GIVEN INSTRUCTION: Repeat exactly the lines from the start through the line with "cam_d.dof.use_dof = True;", both ends included.
====== SUPPLIED DATA ======
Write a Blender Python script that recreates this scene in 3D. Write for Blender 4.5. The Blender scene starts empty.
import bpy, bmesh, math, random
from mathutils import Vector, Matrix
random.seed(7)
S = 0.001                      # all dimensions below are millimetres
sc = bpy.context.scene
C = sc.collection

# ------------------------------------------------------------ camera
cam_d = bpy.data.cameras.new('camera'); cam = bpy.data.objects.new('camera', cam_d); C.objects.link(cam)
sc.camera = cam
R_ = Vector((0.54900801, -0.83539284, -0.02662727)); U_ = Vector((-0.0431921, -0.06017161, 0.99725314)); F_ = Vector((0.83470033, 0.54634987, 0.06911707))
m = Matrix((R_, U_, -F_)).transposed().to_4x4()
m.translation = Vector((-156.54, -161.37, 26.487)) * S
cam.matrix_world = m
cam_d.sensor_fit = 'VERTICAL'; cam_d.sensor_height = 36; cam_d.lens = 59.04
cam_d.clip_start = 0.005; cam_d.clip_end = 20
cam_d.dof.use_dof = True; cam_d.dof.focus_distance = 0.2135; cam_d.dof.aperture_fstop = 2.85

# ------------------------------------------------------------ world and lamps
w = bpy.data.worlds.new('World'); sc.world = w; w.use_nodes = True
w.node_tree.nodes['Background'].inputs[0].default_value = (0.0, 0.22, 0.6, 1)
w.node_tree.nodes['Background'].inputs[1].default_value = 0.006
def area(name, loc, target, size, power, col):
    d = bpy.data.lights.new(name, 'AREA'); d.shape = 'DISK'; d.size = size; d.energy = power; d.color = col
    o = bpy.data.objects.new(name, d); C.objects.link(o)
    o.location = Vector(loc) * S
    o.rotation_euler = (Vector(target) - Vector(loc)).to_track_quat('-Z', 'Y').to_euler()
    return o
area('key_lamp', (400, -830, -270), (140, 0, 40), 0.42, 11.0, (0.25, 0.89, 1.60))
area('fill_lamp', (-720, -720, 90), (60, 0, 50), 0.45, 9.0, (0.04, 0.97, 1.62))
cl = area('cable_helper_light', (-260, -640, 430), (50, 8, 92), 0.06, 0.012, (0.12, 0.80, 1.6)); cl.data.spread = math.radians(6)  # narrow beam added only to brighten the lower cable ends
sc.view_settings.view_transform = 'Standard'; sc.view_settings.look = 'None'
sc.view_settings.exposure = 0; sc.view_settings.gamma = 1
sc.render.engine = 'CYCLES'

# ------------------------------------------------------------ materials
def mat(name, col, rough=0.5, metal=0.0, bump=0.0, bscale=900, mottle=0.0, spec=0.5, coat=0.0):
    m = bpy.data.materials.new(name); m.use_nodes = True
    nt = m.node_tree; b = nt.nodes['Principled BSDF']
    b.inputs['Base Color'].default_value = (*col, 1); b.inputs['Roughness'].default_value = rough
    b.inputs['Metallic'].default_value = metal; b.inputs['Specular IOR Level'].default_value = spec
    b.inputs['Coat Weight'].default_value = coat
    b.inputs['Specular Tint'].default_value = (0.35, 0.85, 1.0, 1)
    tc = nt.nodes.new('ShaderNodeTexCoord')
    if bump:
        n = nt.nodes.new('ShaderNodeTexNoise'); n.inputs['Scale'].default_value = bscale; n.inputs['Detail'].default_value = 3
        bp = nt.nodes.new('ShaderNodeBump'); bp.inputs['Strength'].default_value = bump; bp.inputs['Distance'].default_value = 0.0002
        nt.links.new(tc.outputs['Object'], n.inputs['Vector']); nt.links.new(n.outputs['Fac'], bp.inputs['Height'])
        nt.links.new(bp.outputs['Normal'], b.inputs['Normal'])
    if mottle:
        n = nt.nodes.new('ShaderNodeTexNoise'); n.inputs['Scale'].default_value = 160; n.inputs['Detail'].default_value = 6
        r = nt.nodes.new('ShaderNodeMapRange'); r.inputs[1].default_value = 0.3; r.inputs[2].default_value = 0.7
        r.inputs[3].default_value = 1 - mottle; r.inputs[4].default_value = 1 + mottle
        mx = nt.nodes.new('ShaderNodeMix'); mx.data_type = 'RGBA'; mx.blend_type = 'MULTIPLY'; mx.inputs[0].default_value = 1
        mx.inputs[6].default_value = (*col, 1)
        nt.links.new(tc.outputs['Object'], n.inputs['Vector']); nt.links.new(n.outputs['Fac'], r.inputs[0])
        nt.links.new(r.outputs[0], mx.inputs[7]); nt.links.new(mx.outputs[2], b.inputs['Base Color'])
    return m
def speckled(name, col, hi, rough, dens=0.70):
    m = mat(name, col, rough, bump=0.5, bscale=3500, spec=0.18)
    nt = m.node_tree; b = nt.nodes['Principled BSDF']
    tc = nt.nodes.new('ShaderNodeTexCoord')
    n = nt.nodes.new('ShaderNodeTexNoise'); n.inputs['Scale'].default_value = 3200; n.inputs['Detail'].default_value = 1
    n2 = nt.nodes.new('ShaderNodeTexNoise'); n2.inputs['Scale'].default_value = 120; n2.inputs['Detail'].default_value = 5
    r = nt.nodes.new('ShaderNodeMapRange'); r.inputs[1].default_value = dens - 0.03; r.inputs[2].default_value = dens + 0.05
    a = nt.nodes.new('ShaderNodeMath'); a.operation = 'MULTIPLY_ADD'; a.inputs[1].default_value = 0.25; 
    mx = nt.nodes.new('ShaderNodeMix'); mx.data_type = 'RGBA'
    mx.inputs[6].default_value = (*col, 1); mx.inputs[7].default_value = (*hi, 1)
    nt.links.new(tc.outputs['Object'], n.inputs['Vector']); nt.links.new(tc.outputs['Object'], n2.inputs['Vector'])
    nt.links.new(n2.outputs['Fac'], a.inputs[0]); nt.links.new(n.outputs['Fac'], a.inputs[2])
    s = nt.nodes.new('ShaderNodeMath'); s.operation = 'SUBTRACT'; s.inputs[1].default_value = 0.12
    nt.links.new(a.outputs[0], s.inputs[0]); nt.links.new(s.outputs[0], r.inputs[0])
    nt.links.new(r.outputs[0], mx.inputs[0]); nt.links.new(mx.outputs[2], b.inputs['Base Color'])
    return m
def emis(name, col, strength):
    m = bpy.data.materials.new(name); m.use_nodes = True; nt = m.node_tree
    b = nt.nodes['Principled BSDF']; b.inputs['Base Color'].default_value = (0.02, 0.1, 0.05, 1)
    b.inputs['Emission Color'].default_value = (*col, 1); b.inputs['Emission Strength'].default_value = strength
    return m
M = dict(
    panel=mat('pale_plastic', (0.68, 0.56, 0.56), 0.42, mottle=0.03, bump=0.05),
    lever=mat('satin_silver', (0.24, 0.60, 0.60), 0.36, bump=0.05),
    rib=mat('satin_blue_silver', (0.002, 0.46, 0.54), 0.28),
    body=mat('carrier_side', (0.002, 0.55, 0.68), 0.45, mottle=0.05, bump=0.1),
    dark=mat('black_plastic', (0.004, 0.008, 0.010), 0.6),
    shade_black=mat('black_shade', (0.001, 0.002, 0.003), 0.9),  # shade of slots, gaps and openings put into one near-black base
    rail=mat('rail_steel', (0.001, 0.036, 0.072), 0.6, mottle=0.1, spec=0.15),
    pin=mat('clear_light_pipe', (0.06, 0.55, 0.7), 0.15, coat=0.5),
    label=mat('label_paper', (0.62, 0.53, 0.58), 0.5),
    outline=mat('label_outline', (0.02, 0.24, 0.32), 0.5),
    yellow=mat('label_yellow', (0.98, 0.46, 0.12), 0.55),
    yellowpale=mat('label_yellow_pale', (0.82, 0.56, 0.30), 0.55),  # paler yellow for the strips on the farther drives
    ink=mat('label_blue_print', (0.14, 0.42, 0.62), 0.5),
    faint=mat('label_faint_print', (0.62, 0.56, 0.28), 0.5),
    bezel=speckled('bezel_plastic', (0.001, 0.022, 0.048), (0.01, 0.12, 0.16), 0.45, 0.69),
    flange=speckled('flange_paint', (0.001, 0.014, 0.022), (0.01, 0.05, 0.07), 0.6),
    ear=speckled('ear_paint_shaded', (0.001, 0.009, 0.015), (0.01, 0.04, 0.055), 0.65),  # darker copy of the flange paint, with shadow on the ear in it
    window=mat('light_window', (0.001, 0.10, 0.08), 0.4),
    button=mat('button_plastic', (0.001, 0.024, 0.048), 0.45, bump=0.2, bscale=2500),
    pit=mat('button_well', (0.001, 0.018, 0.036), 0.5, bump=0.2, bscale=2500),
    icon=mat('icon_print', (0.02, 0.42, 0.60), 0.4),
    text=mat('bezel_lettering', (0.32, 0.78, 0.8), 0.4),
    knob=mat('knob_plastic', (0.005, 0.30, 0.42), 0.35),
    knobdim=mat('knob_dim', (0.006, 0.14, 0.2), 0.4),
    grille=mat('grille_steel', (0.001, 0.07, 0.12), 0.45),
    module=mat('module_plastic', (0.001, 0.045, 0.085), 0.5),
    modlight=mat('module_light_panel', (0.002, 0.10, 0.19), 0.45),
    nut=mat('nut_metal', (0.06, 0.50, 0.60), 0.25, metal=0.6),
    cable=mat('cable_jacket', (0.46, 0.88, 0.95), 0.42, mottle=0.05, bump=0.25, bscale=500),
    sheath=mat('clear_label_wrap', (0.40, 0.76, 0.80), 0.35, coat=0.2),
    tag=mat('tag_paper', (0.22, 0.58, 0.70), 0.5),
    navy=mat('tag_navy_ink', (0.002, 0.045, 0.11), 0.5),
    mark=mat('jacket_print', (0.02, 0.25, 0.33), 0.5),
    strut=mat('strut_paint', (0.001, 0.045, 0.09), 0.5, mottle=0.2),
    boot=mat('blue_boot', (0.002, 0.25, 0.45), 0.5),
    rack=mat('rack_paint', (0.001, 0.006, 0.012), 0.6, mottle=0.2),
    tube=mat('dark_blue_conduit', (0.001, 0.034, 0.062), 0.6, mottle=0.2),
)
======
TASK OUTPUT:
Write a Blender Python script that recreates this scene in 3D. Write for Blender 4.5. The Blender scene starts empty.
import bpy, bmesh, math, random
from mathutils import Vector, Matrix
random.seed(7)
S = 0.001                      # all dimensions below are millimetres
sc = bpy.context.scene
C = sc.collection

# ------------------------------------------------------------ camera
cam_d = bpy.data.cameras.new('camera'); cam = bpy.data.objects.new('camera', cam_d); C.objects.link(cam)
sc.camera = cam
R_ = Vector((0.54900801, -0.83539284, -0.02662727)); U_ = Vector((-0.0431921, -0.06017161, 0.99725314)); F_ = Vector((0.83470033, 0.54634987, 0.06911707))
m = Matrix((R_, U_, -F_)).transposed().to_4x4()
m.translation = Vector((-156.54, -161.37, 26.487)) * S
cam.matrix_world = m
cam_d.sensor_fit = 'VERTICAL'; cam_d.sensor_height = 36; cam_d.lens = 59.04
cam_d.clip_start = 0.005; cam_d.clip_end = 20
cam_d.dof.use_dof = True; cam_d.dof.focus_distance = 0.2135; cam_d.dof.aperture_fstop = 2.85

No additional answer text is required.